小規模の屋外貯蔵タンクの津波や水害に対する対策CFRPを用いた面的拘束手法

  • 防災
  • インフラ

これまで、500kL未満の小規模の屋外貯蔵タンクには津波や水害に対する対策が施されていませんでしたが、炭素繊維強化プラスチック(CFRP)を用いた面的拘束手法を活用すれば、耐津波・耐水害性能を低コストで大幅に向上させることが可能となり、防災上、非常に大きな役割を果たせると考えています。

Point

  • 低コスト
  • 溶接不要
  • 既設設備の耐震性に影響を与えない

背景

1997年の調査では500kL未満の小型の屋外貯蔵タンクは、各種プラントや漁港,農場などに6万基以上の設置登録があるとされており、2011年の東日本大震災では多数の屋外貯蔵タンクが津波による甚大な被害を受けました。このような500kL未満の小型の縦型屋外貯蔵タンクの多くはアンカーボルトにより固定され、風や地震に対して耐力は見込まれているものの、津波に対する耐力は設計想定外であり、津波に襲われた場合、固定されたアンカーボルト周辺での応力集中により破断し、内容物が流出することなどが懸念されます。

そこで、津波が懸念される沿岸部や水害が懸念される河川近傍に立地する小型の屋外貯蔵タンクに対して、流出等防止のために簡易で安価な対策工法が期待されることとなり、当社は「消防防災科学技術研究推進制度」を活用し、CFRPを用いた面的拘束手法を開発、津波対策に大きな効果があることを確認いたしました。この手法は後述の通り、CFRPをタンクの周りに腹巻のように巻き付けて補強するもので、非常に簡易で、既設のタンクにも低コストで追加設置が可能な点が非常に大きな特徴です。
その後、消防庁危険物保安室の「屋外貯蔵タンクの津波・水害による流出等防止に関する調査検討会」において本対策工法に関する調査及び検討が行われ、その有効性が確認されてガイドライン化されることとなりました。

流出防止対策方法の概要

対策工法1

既往のアンカーボルトでの固定は「点」でタンクを拘束しているため、応力集中の懸念があります。対策工法1は、CFRP を腹巻のように巻き付けることによって、「面」でタンクを拘束、応力集中の軽減を図るものです。また、CFRP を腹巻のように巻いて隙間なく施工するため、タンク底板下への浸水も防ぐことができ、「浮力を発生させない」ことも期待できます(浮遊して流れていかないこと)。
CFRP を構成する炭素繊維には方向性があるため、縦方向と横方向の繊維を組み合わせて貼り付け、強度を確保します(図1)。

図1

対策工法2

対策工法2はワイヤーと防油堤内に設置されたアンカーにてタンクを拘束する工法です。タンク側板へのワイヤー取付けを「点」によって接続すると、波力がかかった場合、その部分に応力が集中し破断する可能性が高まるため、ワイヤーを接続するための接続孔をプレートに溶接で取り付け、当該プレートをCFRPによって腹巻状に巻き付け、タンク側板に設置、応力の分散を図ります(図2)。

図2

効果の検証

まず、両工法に対して数値解析によって効果の検証を実施し、対策工法を施工したタンクはすべてのケースで無対策なものに対して限界津波水位が高くなること(より大きな津波に対して耐えること)を確認しました(図3)。
さらに、その数値解析の妥当性を確認するため、対策工法を施工した3.45kLの模型タンク(高さ2.24m,直径1.4m)に対して津波を模擬した波を当てる実験と、水害を想定しタンクを浸水させる実験を行い、両対策工法の有効性と数値解析の妥当性を確認することができました(図4)。

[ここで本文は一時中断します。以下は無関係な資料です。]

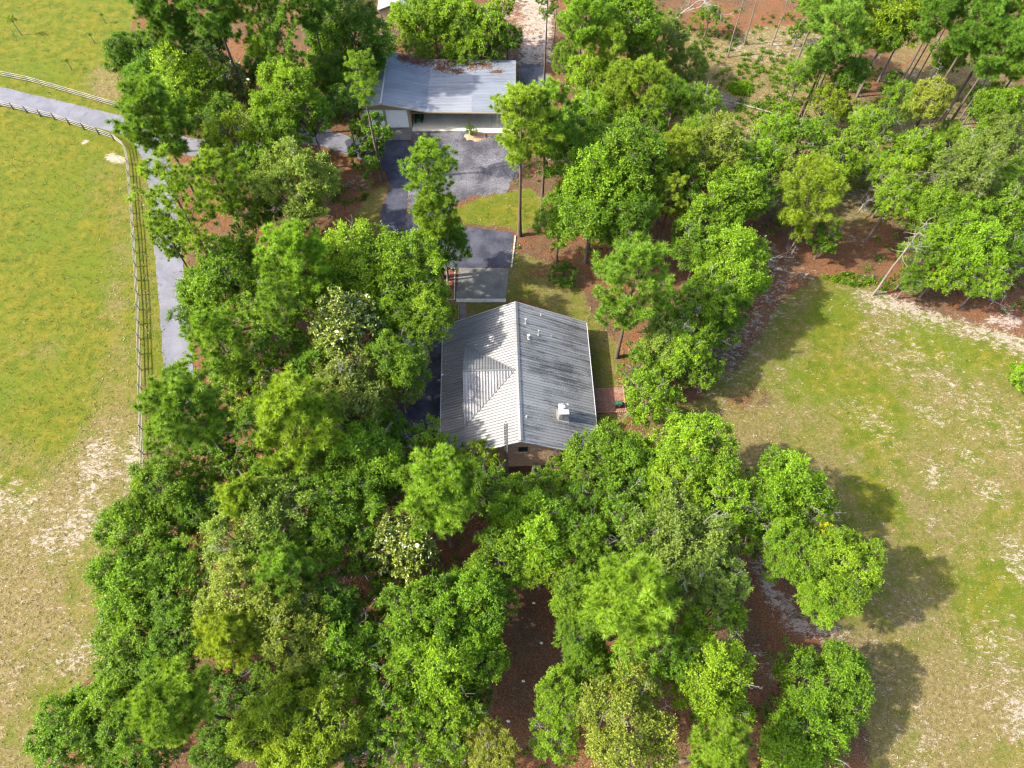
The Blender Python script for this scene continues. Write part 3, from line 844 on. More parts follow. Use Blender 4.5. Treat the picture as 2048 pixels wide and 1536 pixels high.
def gz(X):
    x = X - 10.5
    if x < -17.8: return 4.5 + (x + 17.8) * .21
    if x < -11.7: return 4.5 - (x + 17.8) * .21
    return 3.2 - (x + 11.7) * .0165


gy0, gy1 = -.35, 10.9
n = 12; pwid = (gy1 - gy0) / n
secs = [(-17.8, 4.1, .21, -1, M_ROOFG), (-17.8, 6.1, .21, 1, M_ROOFG), (-11.7, 6.2, .0165, 1, M_ROOFG2), (-5.48, 6.05, .0165, 1, M_ROOFG)]
for x0, L, sl, sg, mt in secs:
    me = rib_panel('roof_panel', pwid, L, sl, 3, mt, sg, .035)
    for i in range(n):
        link('roof_panel', me, GA, (x0 + 10.5, gy0 + i * pwid, gz(x0 + 10.5 + sg * .001) + (.0 if x0 < -12 else .02) + .003 * (i % 2)))
MB().box(-7.42, -7.18, gy0 - .03, gy1 + .03, 4.53, 4.58).build('ridge_cap', M_TRIM, GA)
for (xa, za), (xb, zb) in (((-11.4, 3.64), (-7.3, 4.5)), ((-7.3, 4.5), (-1.2, 3.22)), ((-1.2, 3.2), (11.05, 3.0))):
    for y in (gy0 - .04, gy1 + .04):
        P = [(xa, y - .03, za - .2), (xb, y - .03, zb - .2), (xb, y - .03, zb - .01), (xa, y - .03, za - .01)]
        MB().poly(P + [(x, y_ + .06, z_) for x, y_, z_ in P], [(0, 1, 2, 3), (7, 6, 5, 4), (0, 4, 5, 1), (1, 5, 6, 2), (2, 6, 7, 3), (3, 7, 4, 0)]).build('fascia', M_TAN, GA)
for i in range(9):
    y = gy0 + .2 + i * (gy1 - gy0 - .4) / 8
    MB().box(-3.5, 11.0, y - .04, y + .04, 2.72, 2.9).build('rafter', M_WOOD, GA)
# front wall with two roll doors
fx0, fx1 = -10.5, -3.6
D1, D2 = (-9.95, -7.35), (-7.05, -4.02)
mb = MB()
for a, b2, z0 in ((fx0, D1[0], 0), (D1[0], D1[1], 3.0), (D1[1], D2[0], 0), (D2[0], D2[1], 3.0), (D2[1], fx1, 0)):
    P = [a] + ([-7.3] if a < -7.3 < b2 else []) + [b2]
    for p, q in zip(P, P[1:]):
        mb.poly([(p, .2, z0), (q, .2, z0), (q, .2, gz(q) - .06), (p, .2, gz(p) - .06), (p, .35, z0), (q, .35, z0), (q, .35, gz(q) - .06), (p, .35, gz(p) - .06)],
                [(0, 1, 2, 3), (7, 6, 5, 4), (0, 4, 5, 1), (1, 5, 6, 2), (2, 6, 7, 3), (3, 7, 4, 0)])
    k = int((b2 - a) / .3)
    for i in range(k):
        x = a + (i + .5) * (b2 - a) / k
        mb.box(x - .03, x + .03, .17, .198, z0 + .02, gz(x) - .22)
mb.build('front_wall', M_TAN, GA)
for a, b2 in (D1, D2):
    mb = MB()
    for i in range(14):
        mb.box(a + .02, b2 - .02, .26 - .012 * (i % 2), .30, i * .213 + .01, i * .213 + .205)
    dd = mb.build('roll_door', M_DOORW, GA)
    MB().box((a + b2) / 2 - .12, (a + b2) / 2 + .12, .2, .24, .25, .3).build('handle', M_BLACK, dd)
MB().box(fx0 - .15, fx0 - .01, .2, 10.6, 0, 3.6).build('side_wall', M_TAN, GA)
MB().box(fx1 - .16, fx1 - .01, .36, 10.6, 0, 3.15).build('side_wall', M_TAN, GA)
MB().box(fx0, 10.9, 10.62, 10.75, 0, 2.9).build('back_wall', M_TAN, GA)
for x, y in ((4.45, .0), (10.75, .0), (10.75, 5.3)):
    MB().box(x - .09, x + .09, y - .09, y + .09, 0, 2.95).build('post', M_WOOD, GA)
MB().box(-3.58, 10.95, -.08, .08, 2.68, 2.92).build('header_beam', M_WOOD, GA)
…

  • 図3 タンク容量と限界津波水位の関係(50%液位)
  • 図4.1 対策工法1 津波載荷実験
  • 図4.2 対策工法2 津波載荷実験

〈動画リンク(消防庁 検討会報告書より引用)〉

今後の活用

本開発を通じ、消防庁危険物保安室の「小規模屋外貯蔵タンクの津波・水害対策工法に係わるガイドライン」の作成に協力させていただきました。

今後は、海岸(漁港)や河川近傍に設置された小規模屋外タンクに対して本工法を適用いただき、津波,高潮,洪水等、万一の際のリスク低減と安全性向上のため、地方自治体や漁業協同組合,農業協同組合の皆さまに採用をお願いしていきたいと考えております。